--- Begin ---

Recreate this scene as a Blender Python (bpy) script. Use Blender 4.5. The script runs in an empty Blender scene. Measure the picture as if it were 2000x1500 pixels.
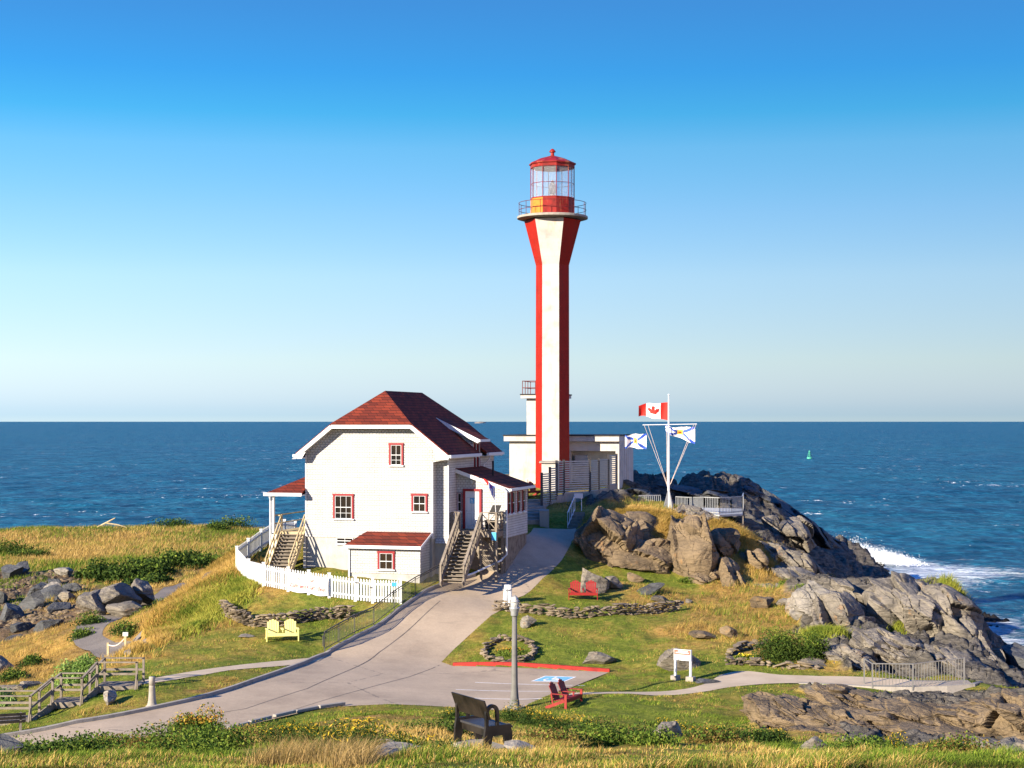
import bpy, bmesh, math, random
import numpy as np
from mathutils import Vector, Matrix
from mathutils.geometry import delaunay_2d_cdt
R = math.radians
random.seed(7); rng = np.random.default_rng(7)
sc = bpy.context.scene
COL = sc.collection
# ------------------------------------------------------------ camera
CZ, F = 16.0, 3200.0           # camera height above the sea, focal length in photo pixels
cd = bpy.data.cameras.new('camera'); cam = bpy.data.objects.new('camera', cd); COL.objects.link(cam)
cam.location = (0, 0, CZ); cam.rotation_euler = (R(90), 0, 0)
cd.sensor_width = 36; cd.lens = 36*F/2000; cd.shift_y = 0.0365
cd.clip_start = 0.5; cd.clip_end = 200000
sc.camera = cam
# ------------------------------------------------------------ world, sun, exposure
AZ, EL = 41.0, 20.0             # direction the sunlight travels (deg from +X towards +Y), elevation
w = bpy.data.worlds.new('World'); sc.world = w; w.use_nodes = True
nt = w.node_tree; bg = nt.nodes['Background']
sky = nt.nodes.new('ShaderNodeTexSky'); sky.sky_type = 'NISHITA'; sky.sun_disc = False
sky.sun_elevation = R(EL); sky.sun_rotation = R(90+AZ); sky.altitude = 0
sky.air_density = 1.0; sky.dust_density = 0.35; sky.ozone_density = 3.0
tc = nt.nodes.new('ShaderNodeTexCoord')
vm = nt.nodes.new('ShaderNodeVectorMath'); vm.operation = 'MULTIPLY_ADD'; vm.inputs[1].default_value = (1, 1, 2.6); vm.inputs[2].default_value = (0, 0, 0.085)
nt.links.new(tc.outputs['Generated'], vm.inputs[0]); nt.links.new(vm.outputs[0], sky.inputs['Vector'])
hs = nt.nodes.new('ShaderNodeHueSaturation'); hs.inputs['Saturation'].default_value = 1.3; hs.inputs['Hue'].default_value = 0.5
nt.links.new(sky.outputs[0], hs.inputs['Color'])
sx = nt.nodes.new('ShaderNodeSeparateXYZ'); nt.links.new(tc.outputs['Generated'], sx.inputs[0])
cr = nt.nodes.new('ShaderNodeValToRGB'); nt.links.new(sx.outputs[2], cr.inputs[0])
STOPS = [(0.005, (0.618, 0.47, 0.458)), (0.0365, (1.804, 0.89, 0.549)), (0.0878, (3.08, 1.359, 0.837)), (0.126, (3.06, 1.514, 1.023)), (0.164, (2.604, 1.665, 1.153)), (0.184, (1.419, 1.602, 1.196)), (0.208, (1.209, 1.472, 1.302)), (0.25, (1.768, 1.406, 1.311)), (0.5, (0.825, 1.155, 1.76))]
while len(cr.color_ramp.elements) < len(STOPS): cr.color_ramp.elements.new(.5)
for e_, (p_, c_) in zip(cr.color_ramp.elements, STOPS): e_.position = p_; e_.color = (c_[0]/4, c_[1]/4, c_[2]/4, 1)
v4 = nt.nodes.new('ShaderNodeVectorMath'); v4.operation = 'SCALE'; v4.inputs['Scale'].default_value = 4
mu = nt.nodes.new('ShaderNodeMix'); mu.data_type = 'RGBA'; mu.blend_type = 'MULTIPLY'; mu.inputs[0].default_value = 1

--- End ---

= Work required =
Reproduce the material word for word, minus the images.

= Finished answer =
Recreate this scene as a Blender Python (bpy) script. Use Blender 4.5. The script runs in an empty Blender scene. Measure the picture as if it were 2000x1500 pixels.
import bpy, bmesh, math, random
import numpy as np
from mathutils import Vector, Matrix
from mathutils.geometry import delaunay_2d_cdt
R = math.radians
random.seed(7); rng = np.random.default_rng(7)
sc = bpy.context.scene
COL = sc.collection
# ------------------------------------------------------------ camera
CZ, F = 16.0, 3200.0           # camera height above the sea, focal length in photo pixels
cd = bpy.data.cameras.new('camera'); cam = bpy.data.objects.new('camera', cd); COL.objects.link(cam)
cam.location = (0, 0, CZ); cam.rotation_euler = (R(90), 0, 0)
cd.sensor_width = 36; cd.lens = 36*F/2000; cd.shift_y = 0.0365
cd.clip_start = 0.5; cd.clip_end = 200000
sc.camera = cam
# ------------------------------------------------------------ world, sun, exposure
AZ, EL = 41.0, 20.0             # direction the sunlight travels (deg from +X towards +Y), elevation
w = bpy.data.worlds.new('World'); sc.world = w; w.use_nodes = True
nt = w.node_tree; bg = nt.nodes['Background']
sky = nt.nodes.new('ShaderNodeTexSky'); sky.sky_type = 'NISHITA'; sky.sun_disc = False
sky.sun_elevation = R(EL); sky.sun_rotation = R(90+AZ); sky.altitude = 0
sky.air_density = 1.0; sky.dust_density = 0.35; sky.ozone_density = 3.0
tc = nt.nodes.new('ShaderNodeTexCoord')
vm = nt.nodes.new('ShaderNodeVectorMath'); vm.operation = 'MULTIPLY_ADD'; vm.inputs[1].default_value = (1, 1, 2.6); vm.inputs[2].default_value = (0, 0, 0.085)
nt.links.new(tc.outputs['Generated'], vm.inputs[0]); nt.links.new(vm.outputs[0], sky.inputs['Vector'])
hs = nt.nodes.new('ShaderNodeHueSaturation'); hs.inputs['Saturation'].default_value = 1.3; hs.inputs['Hue'].default_value = 0.5
nt.links.new(sky.outputs[0], hs.inputs['Color'])
sx = nt.nodes.new('ShaderNodeSeparateXYZ'); nt.links.new(tc.outputs['Generated'], sx.inputs[0])
cr = nt.nodes.new('ShaderNodeValToRGB'); nt.links.new(sx.outputs[2], cr.inputs[0])
STOPS = [(0.005, (0.618, 0.47, 0.458)), (0.0365, (1.804, 0.89, 0.549)), (0.0878, (3.08, 1.359, 0.837)), (0.126, (3.06, 1.514, 1.023)), (0.164, (2.604, 1.665, 1.153)), (0.184, (1.419, 1.602, 1.196)), (0.208, (1.209, 1.472, 1.302)), (0.25, (1.768, 1.406, 1.311)), (0.5, (0.825, 1.155, 1.76))]
while len(cr.color_ramp.elements) < len(STOPS): cr.color_ramp.elements.new(.5)
for e_, (p_, c_) in zip(cr.color_ramp.elements, STOPS): e_.position = p_; e_.color = (c_[0]/4, c_[1]/4, c_[2]/4, 1)
v4 = nt.nodes.new('ShaderNodeVectorMath'); v4.operation = 'SCALE'; v4.inputs['Scale'].default_value = 4
mu = nt.nodes.new('ShaderNodeMix'); mu.data_type = 'RGBA'; mu.blend_type = 'MULTIPLY'; mu.inputs[0].default_value = 1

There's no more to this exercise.